## [BRIEF]
Reproduce the lines below exactly, from the one containing "Generate a Blender" through the one containing "bpy.data.objects.remove(_o)", both included. Leave out any pictures.

## [GIVEN RECORDS]
'''

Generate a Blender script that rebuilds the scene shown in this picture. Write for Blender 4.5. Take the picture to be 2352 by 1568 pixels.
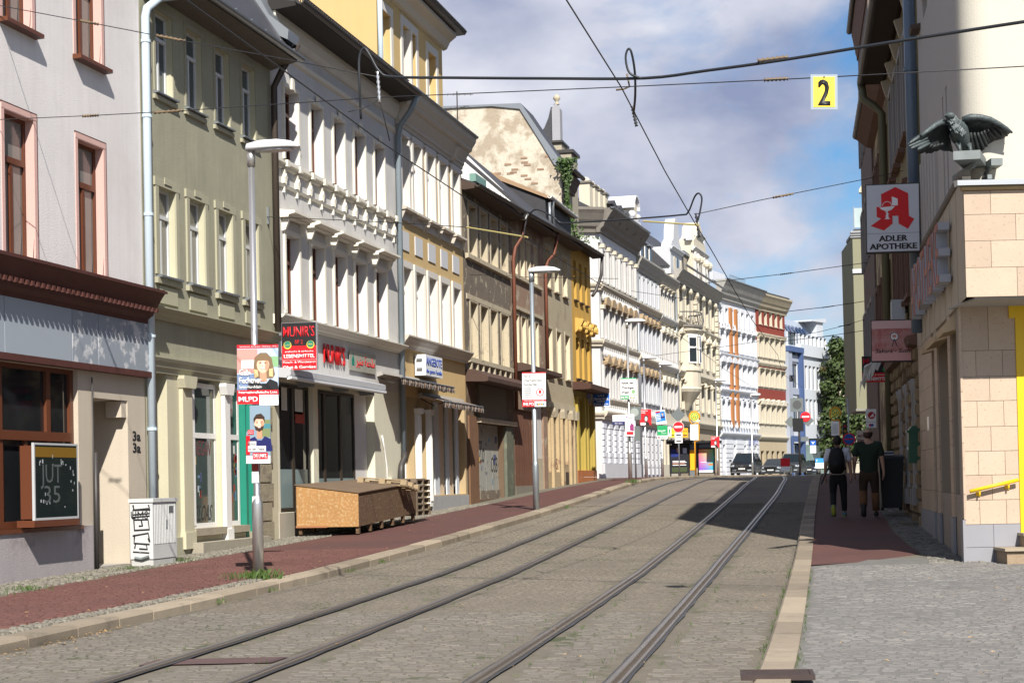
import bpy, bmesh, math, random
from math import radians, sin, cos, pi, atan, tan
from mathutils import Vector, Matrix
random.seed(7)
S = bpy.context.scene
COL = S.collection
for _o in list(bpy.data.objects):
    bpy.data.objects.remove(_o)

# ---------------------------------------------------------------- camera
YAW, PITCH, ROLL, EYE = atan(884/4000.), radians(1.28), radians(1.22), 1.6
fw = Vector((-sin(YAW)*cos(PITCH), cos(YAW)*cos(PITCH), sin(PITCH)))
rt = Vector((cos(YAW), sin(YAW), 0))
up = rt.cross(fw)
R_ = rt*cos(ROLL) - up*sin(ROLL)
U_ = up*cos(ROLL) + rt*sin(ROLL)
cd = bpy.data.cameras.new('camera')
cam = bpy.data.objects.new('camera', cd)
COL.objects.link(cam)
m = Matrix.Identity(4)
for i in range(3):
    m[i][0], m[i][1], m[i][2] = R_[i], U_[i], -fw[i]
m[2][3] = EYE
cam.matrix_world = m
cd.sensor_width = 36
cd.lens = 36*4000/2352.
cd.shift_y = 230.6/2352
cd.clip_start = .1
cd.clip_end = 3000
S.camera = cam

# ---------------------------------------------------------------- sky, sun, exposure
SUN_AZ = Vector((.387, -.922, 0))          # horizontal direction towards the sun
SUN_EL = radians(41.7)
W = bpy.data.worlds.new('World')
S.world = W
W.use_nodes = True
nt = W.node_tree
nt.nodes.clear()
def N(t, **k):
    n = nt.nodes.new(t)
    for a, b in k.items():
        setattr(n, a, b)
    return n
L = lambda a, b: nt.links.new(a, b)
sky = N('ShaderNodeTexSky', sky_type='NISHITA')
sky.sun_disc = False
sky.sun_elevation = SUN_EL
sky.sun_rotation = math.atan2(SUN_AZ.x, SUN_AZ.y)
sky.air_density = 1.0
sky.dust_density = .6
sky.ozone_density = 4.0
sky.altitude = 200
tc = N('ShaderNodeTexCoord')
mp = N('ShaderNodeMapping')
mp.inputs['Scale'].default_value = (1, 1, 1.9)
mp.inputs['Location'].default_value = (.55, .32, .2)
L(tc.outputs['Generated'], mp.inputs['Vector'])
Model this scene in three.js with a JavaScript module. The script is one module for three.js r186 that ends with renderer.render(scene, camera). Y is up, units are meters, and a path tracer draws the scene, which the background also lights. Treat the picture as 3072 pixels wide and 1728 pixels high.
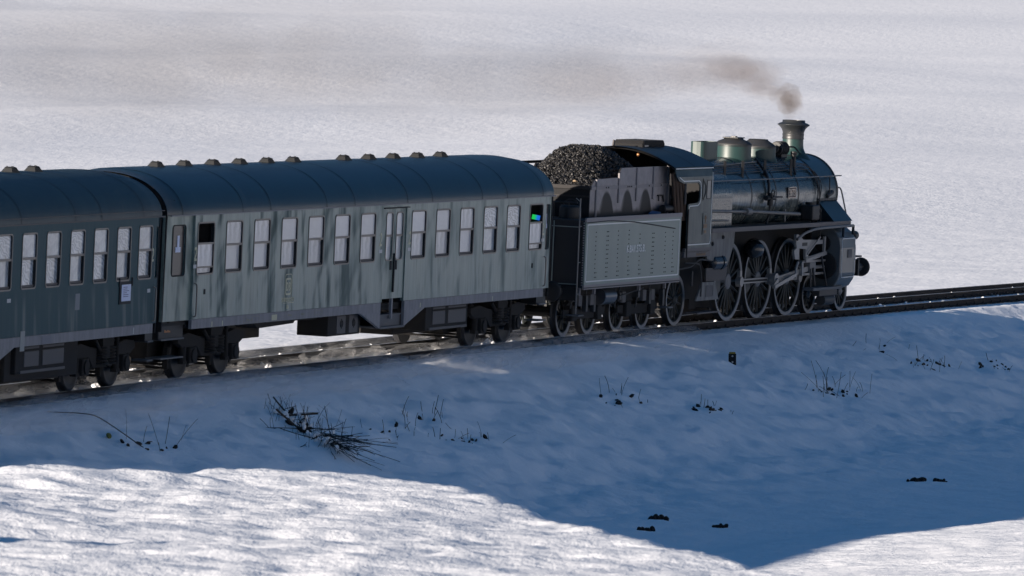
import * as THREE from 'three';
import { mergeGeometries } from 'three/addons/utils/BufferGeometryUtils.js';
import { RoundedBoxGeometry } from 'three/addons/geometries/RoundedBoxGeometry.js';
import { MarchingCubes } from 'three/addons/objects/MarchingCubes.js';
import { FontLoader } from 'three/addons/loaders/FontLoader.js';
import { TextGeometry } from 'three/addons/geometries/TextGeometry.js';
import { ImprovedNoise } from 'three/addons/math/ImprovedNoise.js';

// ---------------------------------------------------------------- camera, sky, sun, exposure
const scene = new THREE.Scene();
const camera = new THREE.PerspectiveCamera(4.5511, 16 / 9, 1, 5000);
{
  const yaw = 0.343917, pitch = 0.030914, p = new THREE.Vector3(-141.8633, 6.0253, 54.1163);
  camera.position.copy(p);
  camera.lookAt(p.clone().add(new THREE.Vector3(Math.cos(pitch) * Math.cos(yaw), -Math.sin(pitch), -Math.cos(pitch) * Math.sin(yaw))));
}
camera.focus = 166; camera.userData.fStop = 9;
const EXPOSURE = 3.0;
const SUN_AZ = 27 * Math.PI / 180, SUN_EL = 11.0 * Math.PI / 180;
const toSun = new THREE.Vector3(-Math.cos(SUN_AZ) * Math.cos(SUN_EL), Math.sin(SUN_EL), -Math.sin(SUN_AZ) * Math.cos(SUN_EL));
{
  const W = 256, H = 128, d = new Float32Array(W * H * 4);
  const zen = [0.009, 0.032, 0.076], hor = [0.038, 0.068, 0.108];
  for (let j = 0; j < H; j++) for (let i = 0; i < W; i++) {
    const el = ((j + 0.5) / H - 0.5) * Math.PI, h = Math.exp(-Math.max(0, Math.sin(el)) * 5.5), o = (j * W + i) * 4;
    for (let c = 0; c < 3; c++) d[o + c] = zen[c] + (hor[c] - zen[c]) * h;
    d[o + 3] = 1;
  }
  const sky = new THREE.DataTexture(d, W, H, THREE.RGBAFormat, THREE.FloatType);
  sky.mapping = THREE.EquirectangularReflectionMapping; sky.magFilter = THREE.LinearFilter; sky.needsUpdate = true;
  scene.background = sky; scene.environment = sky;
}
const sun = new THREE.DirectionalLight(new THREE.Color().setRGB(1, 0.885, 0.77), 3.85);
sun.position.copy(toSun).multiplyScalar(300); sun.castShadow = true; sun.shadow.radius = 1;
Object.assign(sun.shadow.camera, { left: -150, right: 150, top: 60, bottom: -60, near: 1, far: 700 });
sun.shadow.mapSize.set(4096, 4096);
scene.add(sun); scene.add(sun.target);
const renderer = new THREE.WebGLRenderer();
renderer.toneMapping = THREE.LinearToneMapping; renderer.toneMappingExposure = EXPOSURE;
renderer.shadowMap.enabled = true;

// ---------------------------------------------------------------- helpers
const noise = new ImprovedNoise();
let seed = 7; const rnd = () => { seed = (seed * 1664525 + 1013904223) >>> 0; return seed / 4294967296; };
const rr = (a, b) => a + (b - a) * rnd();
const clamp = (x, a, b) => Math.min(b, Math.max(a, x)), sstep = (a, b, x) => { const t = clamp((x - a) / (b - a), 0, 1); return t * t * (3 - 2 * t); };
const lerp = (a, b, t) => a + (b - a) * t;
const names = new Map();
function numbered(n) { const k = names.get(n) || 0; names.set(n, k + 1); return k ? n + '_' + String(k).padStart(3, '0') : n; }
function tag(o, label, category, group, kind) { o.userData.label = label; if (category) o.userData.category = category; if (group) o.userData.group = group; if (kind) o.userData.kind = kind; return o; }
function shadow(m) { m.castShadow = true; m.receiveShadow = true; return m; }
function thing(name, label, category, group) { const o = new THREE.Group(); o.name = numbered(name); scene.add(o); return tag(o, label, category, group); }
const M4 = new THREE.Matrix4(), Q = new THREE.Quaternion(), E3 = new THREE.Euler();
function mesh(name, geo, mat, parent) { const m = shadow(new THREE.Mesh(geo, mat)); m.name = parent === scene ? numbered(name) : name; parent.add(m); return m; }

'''
'''

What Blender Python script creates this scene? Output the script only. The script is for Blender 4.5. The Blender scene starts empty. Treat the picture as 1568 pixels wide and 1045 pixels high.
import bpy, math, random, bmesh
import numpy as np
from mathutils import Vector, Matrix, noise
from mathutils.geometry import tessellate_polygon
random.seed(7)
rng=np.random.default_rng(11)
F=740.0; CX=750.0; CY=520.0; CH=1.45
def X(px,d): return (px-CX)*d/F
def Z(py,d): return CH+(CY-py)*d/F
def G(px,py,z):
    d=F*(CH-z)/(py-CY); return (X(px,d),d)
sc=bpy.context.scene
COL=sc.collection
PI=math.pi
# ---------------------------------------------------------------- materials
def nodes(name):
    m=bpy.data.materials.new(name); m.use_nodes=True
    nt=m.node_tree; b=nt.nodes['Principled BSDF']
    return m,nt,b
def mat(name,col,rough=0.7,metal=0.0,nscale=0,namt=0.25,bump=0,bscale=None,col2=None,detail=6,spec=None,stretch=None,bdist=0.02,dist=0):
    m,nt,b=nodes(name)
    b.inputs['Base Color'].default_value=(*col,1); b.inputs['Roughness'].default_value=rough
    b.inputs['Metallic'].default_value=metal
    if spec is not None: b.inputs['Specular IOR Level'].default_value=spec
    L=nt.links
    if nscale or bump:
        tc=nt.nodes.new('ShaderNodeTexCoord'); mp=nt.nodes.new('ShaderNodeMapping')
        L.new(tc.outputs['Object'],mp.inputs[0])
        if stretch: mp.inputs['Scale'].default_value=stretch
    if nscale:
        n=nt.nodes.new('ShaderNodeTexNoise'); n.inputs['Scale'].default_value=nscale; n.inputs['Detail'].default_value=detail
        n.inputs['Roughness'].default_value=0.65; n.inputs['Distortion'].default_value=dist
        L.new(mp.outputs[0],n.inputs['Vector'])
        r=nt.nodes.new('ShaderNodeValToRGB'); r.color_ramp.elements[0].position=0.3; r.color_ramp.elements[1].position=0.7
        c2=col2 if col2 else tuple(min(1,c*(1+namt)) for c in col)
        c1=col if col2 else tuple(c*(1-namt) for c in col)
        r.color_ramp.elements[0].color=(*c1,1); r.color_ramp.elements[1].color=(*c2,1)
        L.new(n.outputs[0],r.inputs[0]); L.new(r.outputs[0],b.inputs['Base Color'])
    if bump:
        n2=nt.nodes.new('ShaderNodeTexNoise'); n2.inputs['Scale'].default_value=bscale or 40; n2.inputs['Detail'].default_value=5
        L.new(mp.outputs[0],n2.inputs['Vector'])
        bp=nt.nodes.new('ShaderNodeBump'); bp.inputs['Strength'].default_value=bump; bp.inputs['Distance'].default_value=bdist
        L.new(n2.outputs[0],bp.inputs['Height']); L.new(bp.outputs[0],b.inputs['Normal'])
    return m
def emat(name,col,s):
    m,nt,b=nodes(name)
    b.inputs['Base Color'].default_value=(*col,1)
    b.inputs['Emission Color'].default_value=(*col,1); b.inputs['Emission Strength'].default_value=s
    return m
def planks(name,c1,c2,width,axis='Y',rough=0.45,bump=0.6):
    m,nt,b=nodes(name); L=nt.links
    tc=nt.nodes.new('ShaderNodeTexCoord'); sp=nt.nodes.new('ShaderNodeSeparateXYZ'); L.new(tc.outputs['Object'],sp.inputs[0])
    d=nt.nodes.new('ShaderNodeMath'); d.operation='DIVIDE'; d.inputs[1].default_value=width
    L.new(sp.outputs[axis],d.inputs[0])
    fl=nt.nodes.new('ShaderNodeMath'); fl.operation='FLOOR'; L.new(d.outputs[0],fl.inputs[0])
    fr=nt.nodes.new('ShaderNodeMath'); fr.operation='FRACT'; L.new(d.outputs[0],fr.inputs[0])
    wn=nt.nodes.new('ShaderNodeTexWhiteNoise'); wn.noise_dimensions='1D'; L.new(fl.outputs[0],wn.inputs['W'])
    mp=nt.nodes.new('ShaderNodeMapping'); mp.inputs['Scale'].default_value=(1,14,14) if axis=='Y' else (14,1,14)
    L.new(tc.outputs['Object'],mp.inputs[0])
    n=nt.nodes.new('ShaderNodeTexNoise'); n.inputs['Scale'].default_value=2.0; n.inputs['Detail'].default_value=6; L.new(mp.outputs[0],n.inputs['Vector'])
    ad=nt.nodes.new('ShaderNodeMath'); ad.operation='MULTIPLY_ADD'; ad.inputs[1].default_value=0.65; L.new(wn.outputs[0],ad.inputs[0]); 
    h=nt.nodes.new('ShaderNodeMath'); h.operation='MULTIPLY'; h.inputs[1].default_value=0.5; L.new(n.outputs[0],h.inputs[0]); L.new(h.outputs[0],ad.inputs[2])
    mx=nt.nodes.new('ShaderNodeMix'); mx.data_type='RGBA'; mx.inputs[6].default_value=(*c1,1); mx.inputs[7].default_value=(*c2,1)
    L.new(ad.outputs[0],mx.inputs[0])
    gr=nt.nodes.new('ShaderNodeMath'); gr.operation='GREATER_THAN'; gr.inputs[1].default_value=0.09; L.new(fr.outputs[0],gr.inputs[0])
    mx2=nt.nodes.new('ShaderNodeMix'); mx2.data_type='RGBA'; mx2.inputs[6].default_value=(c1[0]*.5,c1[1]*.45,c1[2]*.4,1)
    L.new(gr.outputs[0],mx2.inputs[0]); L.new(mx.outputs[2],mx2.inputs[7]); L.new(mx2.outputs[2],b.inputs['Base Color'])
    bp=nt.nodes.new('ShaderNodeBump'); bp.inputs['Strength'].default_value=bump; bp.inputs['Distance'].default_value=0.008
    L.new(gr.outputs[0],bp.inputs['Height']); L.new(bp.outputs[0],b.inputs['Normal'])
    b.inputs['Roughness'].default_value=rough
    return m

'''

## [SOLUTION TO THIS EXERCISE]
Generate a Blender script that rebuilds the scene shown in this picture. Write for Blender 4.5. Take the picture to be 2352 by 1568 pixels.
import bpy, bmesh, math, random
from math import radians, sin, cos, pi, atan, tan
from mathutils import Vector, Matrix
random.seed(7)
S = bpy.context.scene
COL = S.collection
for _o in list(bpy.data.objects):
    bpy.data.objects.remove(_o)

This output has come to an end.